İHD Diyarbakır Şubesi Başkanı Abdullah Zeytun, Türkiye'de ağır insan haklarının yaşandığına vurgu yaptı. Türkiye'de 90'lı yıllarda ciddi hak ihlallerinin yaşandığını belirten Zeytun, "Yaşanan hak ihlalleri sadece geçmişe ait değildir. Geçmişte yaşananlarla yüzleşmek, devletin insanlığa karşı işlemiş suçların hesabını da vermesi gerekiyor. Toplumsal birlikteliğe ilişkin bir hukuki meseledir. Geçmiş ile ilgili yüzleşme ve hesaplaşma aynı zamanda toplumsal adalet ve barıştır. Ancak devletin o politikayı uygulamadığı gibi geçmişte yaşanan bu ağır insan haklarına ilişkin de etkili bir yargılama yapmadı. Failleri tespit edip, yargılamadı" dedi.

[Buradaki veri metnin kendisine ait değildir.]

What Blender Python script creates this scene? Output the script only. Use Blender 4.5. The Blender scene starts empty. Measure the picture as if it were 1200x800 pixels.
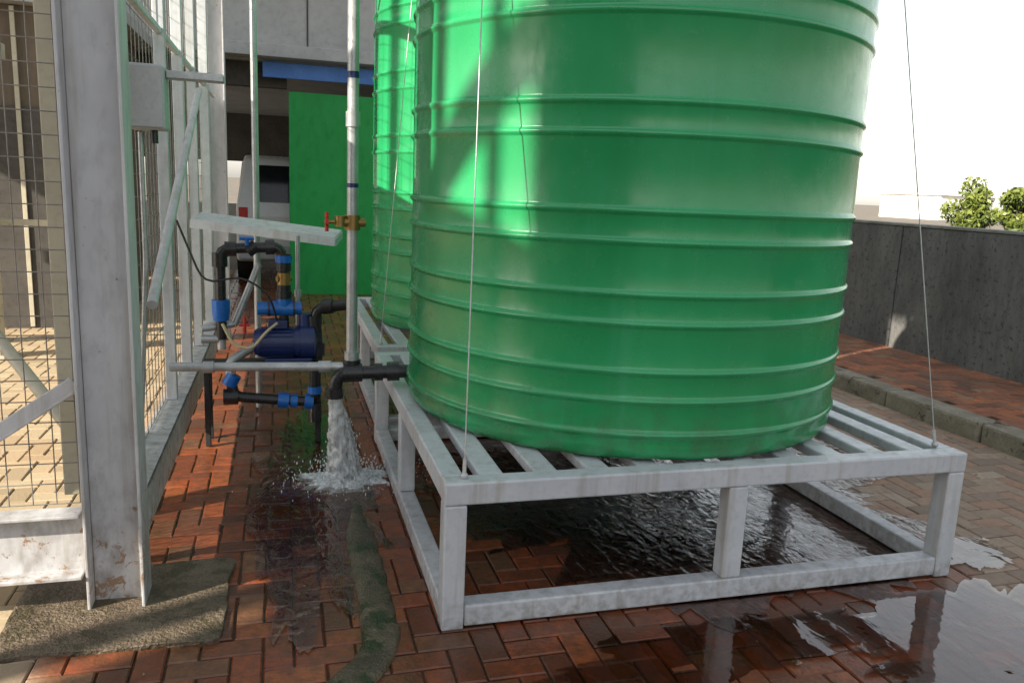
import bpy, bmesh, math, random
from mathutils import Vector, Matrix, noise
random.seed(7)
scene=bpy.context.scene
COL=scene.collection
# ---------------------------------------------------------------- materials
def newmat(name):
    m=bpy.data.materials.new(name); m.use_nodes=True
    nt=m.node_tree; b=nt.nodes['Principled BSDF']; return m,nt,b
class N:
    def __init__(s,nt): s.nt=nt
    def n(s,t,**k):
        x=s.nt.nodes.new(t)
        for a,v in k.items(): setattr(x,a,v)
        return x
    def l(s,a,b): s.nt.links.new(a,b)
    def pos(s,scale=(1,1,1)):
        g=s.n('ShaderNodeNewGeometry'); m=s.n('ShaderNodeMapping'); m.inputs['Scale'].default_value=scale
        s.l(g.outputs['Position'],m.inputs['Vector']); return m.outputs[0]
    def noise(s,vec,scale,detail=4,rough=.6,dist=0):
        x=s.n('ShaderNodeTexNoise'); x.inputs['Scale'].default_value=scale; x.inputs['Detail'].default_value=detail
        x.inputs['Roughness'].default_value=rough; x.inputs['Distortion'].default_value=dist
        s.l(vec,x.inputs['Vector']); return x.outputs['Fac']
    def ramp(s,fac,stops,interp='LINEAR'):
        r=s.n('ShaderNodeValToRGB'); r.color_ramp.interpolation=interp
        el=r.color_ramp.elements
        while len(el)>1: el.remove(el[-1])
        el[0].position=stops[0][0]; el[0].color=(*stops[0][1],1) if len(stops[0][1])==3 else stops[0][1]
        for p,c in stops[1:]:
            e=el.new(p); e.color=(*c,1)
        s.l(fac,r.inputs['Fac']); return r.outputs['Color']
    def mr(s,v,a,b,c=0.,d=1.,smooth=True):
        m=s.n('ShaderNodeMapRange'); m.interpolation_type='SMOOTHSTEP' if smooth else 'LINEAR'
        s.l(v,m.inputs['Value'])
        for i,x in zip(('From Min','From Max','To Min','To Max'),(a,b,c,d)): m.inputs[i].default_value=x
        return m.outputs['Result']
    def math(s,op,a,b=None):
        m=s.n('ShaderNodeMath',operation=op)
        for i,x in enumerate((a,b)):
            if x is None: continue
            if isinstance(x,(int,float)): m.inputs[i].default_value=x
            else: s.l(x,m.inputs[i])
        return m.outputs[0]
    def mix(s,f,a,b,blend='MIX'):
        m=s.n('ShaderNodeMix',data_type='RGBA',blend_type=blend)
        for nm,x in (('Factor',f),('A',a),('B',b)):
            sock=[i for i in m.inputs if i.name==nm and (i.type=='RGBA' if nm!='Factor' else i.type=='VALUE')][0]
            if isinstance(x,(int,float)): sock.default_value=x
            elif isinstance(x,tuple): sock.default_value=(*x,1)
            else: s.l(x,sock)
        return [o for o in m.outputs if o.type=='RGBA'][0]
    def bump(s,h,strength,dist,b):
        x=s.n('ShaderNodeBump'); x.inputs['Strength'].default_value=strength; x.inputs['Distance'].default_value=dist
        s.l(h,x.inputs['Height']); s.l(x.outputs[0],b.inputs['Normal'])
def pmat(name,c1,c2,scale=6,rough=.5,bumps=.3,bd=.003,metal=0,rust=None,rust_lo=.62,rust_scale=5,spec=.5,mscale=(1,1,1),rvar=.12,low=None,lowamt=.12):
    m,nt,b=newmat(name); k=N(nt)
    p=k.pos(mscale); f=k.noise(p,scale,4,.65)
    c=k.ramp(f,[(.3,c1),(.7,c2)])
    f2=k.noise(p,scale*9,3,.6)
    c=k.mix(k.mr(f2,.45,.8,0,.35),c,tuple(x*.6 for x in c1))
    if rust:
        f3=k.noise(k.pos(),rust_scale,7,.75,.3)
        if low:
            g=k.n('ShaderNodeNewGeometry'); sp=k.n('ShaderNodeSeparateXYZ'); k.l(g.outputs['Position'],sp.inputs[0])
            f3=k.math('ADD',f3,k.mr(sp.outputs['Z'],0.0,low,lowamt,0.))
            st=k.noise(k.pos((14,14,.8)),1.2,4,.65); c=k.mix(k.mr(st,.48,.72,0,.45),c,(.29,.25,.19))
            gr=k.mr(sp.outputs['Z'],0.0,low*1.3,.5,0.); c=k.mix(k.math('MULTIPLY',gr,k.mr(f2,.3,.7)),c,(.16,.13,.10))
        rm=k.mr(f3,rust_lo,rust_lo+.07)
        c=k.mix(rm,c,rust)
    k.l(c,b.inputs['Base Color'])
    k.l(k.mr(f2,.2,.8,rough-rvar,rough+rvar),b.inputs['Roughness'])
    b.inputs['Metallic'].default_value=metal; b.inputs['Specular IOR Level'].default_value=spec
    if bumps: k.bump(f2,bumps,bd,b)
    return m
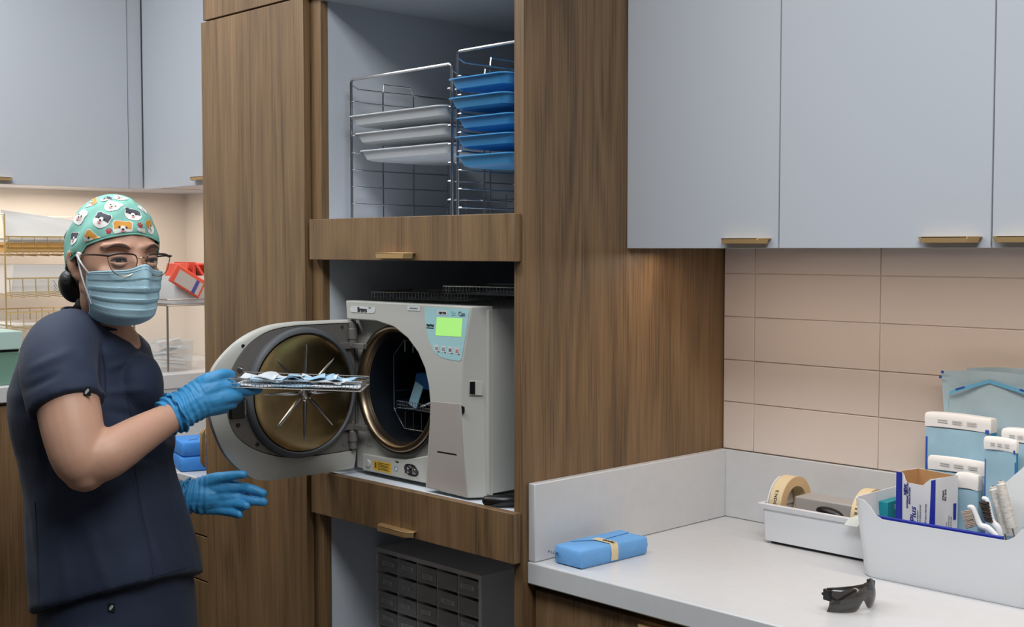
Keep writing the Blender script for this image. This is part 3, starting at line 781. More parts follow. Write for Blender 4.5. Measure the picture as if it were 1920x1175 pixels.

Hapishanelerden gelen ölüm haberleri, Batman'da işkence uygulanan köylünün tutuklanması, hastanelerdeki işkence boyutunun da önü alınamaz bir hal aldığını ifade eden Zeytun şunları söyledi: "Bu ihlallerinin sebebi hukuk üstünlüğünden uzaklaşmamış tarafsız ve yargısız makam olan yargı, iktidarın bir organa haline getirilmesinden kaynaklanıyor. Ağır ihlaller karşısında savcı etkin soruşturma yapmak yerine geçmişteki olaylarda olduğu gibi kamu görevlilerini koruyor. Böylesi bir yargı makamından hukuka uygun bir yargılama beklemiyoruz. İnsan hakları savunucuları olarak, hukukun yerini bulması için mücadelemizi sürdüreceğiz. Hak savunucuları, kayıp yakınları mücadele devam ediyor."